There are 101 open pull-requests and 1,090 closed pull-requests. 4 of the open PRs are from the last 2 months. There are also open PRs from 2018 as well. (7 year old) Some 17 PRs were closed in the all but 1 were merged.

So there is a lot of backlog, especially relative to the size of the project, but there is also ongoing development.

Almost all the activity is by Eric Huss.

How to Contribute?

While the large backlog is very discouraging, the fact there every few days there are commits and that PRs are being merged means there is a reasonable chance that if I create a PR it will be addressed. On the other hand I am still not sure if trying to make some changes is the best way to go ahead. Seeing this 4 years old issue on the current State of the project and seeing the info about Eric it is obvious he has a lot of things on his plate. Creating more PRs would probably just add more work to him instead of reducing the workload. In another issue Are we looking for more maintainers? Eric

I am still rather ambivalent. What would be the best way to contribute to the project?

In order to make substantial contribution to the code I'll need to make myself familiar with it. So I started to read the code.
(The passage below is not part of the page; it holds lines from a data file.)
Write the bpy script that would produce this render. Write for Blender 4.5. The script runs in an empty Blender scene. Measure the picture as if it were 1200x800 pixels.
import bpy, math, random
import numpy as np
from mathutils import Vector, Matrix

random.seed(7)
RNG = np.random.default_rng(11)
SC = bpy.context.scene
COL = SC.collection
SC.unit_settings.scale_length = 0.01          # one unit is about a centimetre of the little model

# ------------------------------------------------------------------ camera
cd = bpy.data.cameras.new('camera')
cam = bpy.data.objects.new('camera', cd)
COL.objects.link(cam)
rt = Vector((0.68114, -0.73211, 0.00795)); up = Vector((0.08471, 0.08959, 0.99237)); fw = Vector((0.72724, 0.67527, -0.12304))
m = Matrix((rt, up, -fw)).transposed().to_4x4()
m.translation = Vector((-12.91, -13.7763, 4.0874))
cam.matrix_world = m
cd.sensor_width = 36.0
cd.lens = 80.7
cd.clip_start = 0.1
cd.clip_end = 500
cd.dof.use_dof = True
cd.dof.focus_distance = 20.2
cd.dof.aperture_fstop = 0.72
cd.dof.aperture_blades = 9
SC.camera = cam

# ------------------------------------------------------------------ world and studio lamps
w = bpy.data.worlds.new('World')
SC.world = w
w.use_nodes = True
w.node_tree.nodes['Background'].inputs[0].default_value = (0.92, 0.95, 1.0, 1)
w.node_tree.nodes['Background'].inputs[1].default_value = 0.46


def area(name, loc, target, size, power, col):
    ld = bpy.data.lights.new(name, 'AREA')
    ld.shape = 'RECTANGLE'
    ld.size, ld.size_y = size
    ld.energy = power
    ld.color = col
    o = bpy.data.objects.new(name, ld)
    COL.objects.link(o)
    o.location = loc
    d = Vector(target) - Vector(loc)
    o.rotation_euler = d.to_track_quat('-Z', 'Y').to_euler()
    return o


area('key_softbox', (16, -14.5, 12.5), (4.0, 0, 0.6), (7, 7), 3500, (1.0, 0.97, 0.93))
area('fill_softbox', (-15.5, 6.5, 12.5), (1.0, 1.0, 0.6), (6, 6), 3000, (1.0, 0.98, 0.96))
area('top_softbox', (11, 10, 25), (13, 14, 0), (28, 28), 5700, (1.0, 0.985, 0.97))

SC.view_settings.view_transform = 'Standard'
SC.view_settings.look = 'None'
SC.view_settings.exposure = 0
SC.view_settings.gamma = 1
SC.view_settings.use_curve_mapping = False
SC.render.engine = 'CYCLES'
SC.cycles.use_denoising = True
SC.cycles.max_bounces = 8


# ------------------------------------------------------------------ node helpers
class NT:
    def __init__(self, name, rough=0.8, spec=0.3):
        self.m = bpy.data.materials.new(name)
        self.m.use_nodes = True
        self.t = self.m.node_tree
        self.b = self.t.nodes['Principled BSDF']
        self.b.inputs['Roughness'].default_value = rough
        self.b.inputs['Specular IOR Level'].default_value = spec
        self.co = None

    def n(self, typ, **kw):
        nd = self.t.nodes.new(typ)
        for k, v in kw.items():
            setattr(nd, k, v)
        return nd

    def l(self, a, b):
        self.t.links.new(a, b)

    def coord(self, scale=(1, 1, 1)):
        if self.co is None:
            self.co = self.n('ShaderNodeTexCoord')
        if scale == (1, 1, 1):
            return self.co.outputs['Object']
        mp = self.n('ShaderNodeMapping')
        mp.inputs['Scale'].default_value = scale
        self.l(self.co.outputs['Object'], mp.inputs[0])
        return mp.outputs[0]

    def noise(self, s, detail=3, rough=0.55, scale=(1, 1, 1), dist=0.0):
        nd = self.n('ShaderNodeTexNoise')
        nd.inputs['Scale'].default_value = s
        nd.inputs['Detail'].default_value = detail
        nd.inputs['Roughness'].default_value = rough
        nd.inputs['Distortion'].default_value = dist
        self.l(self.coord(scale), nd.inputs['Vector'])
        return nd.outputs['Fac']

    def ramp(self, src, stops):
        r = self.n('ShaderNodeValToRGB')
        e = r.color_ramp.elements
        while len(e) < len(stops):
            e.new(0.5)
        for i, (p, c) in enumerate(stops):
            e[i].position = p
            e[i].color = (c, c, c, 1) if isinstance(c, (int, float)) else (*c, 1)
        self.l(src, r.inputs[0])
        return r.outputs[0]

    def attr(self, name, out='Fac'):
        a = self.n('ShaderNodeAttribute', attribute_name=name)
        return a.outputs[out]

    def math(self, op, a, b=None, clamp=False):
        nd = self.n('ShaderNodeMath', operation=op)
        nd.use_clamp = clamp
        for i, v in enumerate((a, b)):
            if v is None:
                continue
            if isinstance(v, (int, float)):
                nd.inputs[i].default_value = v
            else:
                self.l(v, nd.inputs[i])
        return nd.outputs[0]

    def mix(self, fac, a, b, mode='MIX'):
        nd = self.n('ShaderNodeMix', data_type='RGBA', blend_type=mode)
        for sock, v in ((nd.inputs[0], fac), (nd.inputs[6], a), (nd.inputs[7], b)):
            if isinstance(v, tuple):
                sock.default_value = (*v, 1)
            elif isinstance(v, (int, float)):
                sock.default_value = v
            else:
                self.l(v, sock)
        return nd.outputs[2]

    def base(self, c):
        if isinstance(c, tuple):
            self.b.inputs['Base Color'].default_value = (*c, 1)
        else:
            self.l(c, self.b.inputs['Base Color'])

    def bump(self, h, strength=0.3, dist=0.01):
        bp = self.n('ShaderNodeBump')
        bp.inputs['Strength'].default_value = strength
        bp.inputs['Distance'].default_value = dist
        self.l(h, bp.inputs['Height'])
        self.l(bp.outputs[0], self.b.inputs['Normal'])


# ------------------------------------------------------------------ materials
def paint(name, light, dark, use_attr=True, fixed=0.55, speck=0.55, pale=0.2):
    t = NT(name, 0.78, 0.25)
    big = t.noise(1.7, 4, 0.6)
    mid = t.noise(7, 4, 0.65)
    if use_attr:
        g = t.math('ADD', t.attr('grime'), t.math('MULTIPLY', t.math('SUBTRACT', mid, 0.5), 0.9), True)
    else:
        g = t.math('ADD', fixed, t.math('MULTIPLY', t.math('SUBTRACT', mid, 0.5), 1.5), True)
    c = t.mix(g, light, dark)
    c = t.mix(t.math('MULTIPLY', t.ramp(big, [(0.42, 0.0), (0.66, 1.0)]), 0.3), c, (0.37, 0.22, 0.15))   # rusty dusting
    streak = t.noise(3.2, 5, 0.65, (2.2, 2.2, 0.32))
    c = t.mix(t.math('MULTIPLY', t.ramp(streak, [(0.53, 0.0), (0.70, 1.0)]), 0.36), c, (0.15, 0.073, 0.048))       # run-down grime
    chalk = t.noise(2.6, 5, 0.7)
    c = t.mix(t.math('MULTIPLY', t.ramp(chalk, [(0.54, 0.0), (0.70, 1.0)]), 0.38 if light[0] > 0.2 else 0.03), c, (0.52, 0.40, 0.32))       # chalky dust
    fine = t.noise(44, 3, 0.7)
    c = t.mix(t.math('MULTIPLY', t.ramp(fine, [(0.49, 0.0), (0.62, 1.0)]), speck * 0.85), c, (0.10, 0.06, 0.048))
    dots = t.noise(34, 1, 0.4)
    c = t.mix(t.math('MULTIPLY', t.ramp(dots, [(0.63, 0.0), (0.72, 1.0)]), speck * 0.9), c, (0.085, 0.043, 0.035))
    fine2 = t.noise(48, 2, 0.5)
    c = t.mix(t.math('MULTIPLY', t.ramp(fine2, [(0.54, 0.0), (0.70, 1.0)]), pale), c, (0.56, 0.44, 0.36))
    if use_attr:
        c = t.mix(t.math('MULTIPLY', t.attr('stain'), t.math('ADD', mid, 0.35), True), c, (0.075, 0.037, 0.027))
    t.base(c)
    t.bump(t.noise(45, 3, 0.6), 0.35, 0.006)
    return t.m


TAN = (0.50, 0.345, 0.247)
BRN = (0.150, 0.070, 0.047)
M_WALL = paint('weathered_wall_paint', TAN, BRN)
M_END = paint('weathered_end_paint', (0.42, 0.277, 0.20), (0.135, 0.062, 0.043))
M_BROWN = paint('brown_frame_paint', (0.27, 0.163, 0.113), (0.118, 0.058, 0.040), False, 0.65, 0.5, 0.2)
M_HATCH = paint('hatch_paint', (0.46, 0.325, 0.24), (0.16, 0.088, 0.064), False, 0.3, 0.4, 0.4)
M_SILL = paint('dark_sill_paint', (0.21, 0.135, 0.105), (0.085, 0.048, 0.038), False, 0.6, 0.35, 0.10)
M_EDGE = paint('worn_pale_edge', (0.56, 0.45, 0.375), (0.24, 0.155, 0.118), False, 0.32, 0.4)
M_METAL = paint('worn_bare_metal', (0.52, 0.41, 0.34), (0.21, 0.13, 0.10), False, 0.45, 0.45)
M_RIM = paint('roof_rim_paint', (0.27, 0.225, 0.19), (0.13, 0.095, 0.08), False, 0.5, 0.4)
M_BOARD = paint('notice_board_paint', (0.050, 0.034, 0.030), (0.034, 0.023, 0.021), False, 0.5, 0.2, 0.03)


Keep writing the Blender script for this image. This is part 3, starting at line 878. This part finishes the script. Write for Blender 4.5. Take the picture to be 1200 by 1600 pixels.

I started to write a book about mdBook including videos. This helps me better understand the project and hopefully it will also helps others.

I started to go over the issues, trying to address them. I won't be able to close them, but I hope I can help answering the questions. I already managed to answer a few regarding syntax highlighting.

I could review pull-requests, but as a newcomer to the project I am quite ambivalent about this. I don't think I have the knowledge to address the PRs properly, but on the other hand without doing that I will probably never gain the experience either. I feel it would be pretentious to comment on the work of other people who might be more knowledgeable about the project and about Rust than me.

I might be able to look at the test and add some tests.

Anyway this is the situation now. Let's see how my thoughts and my contributions evolve?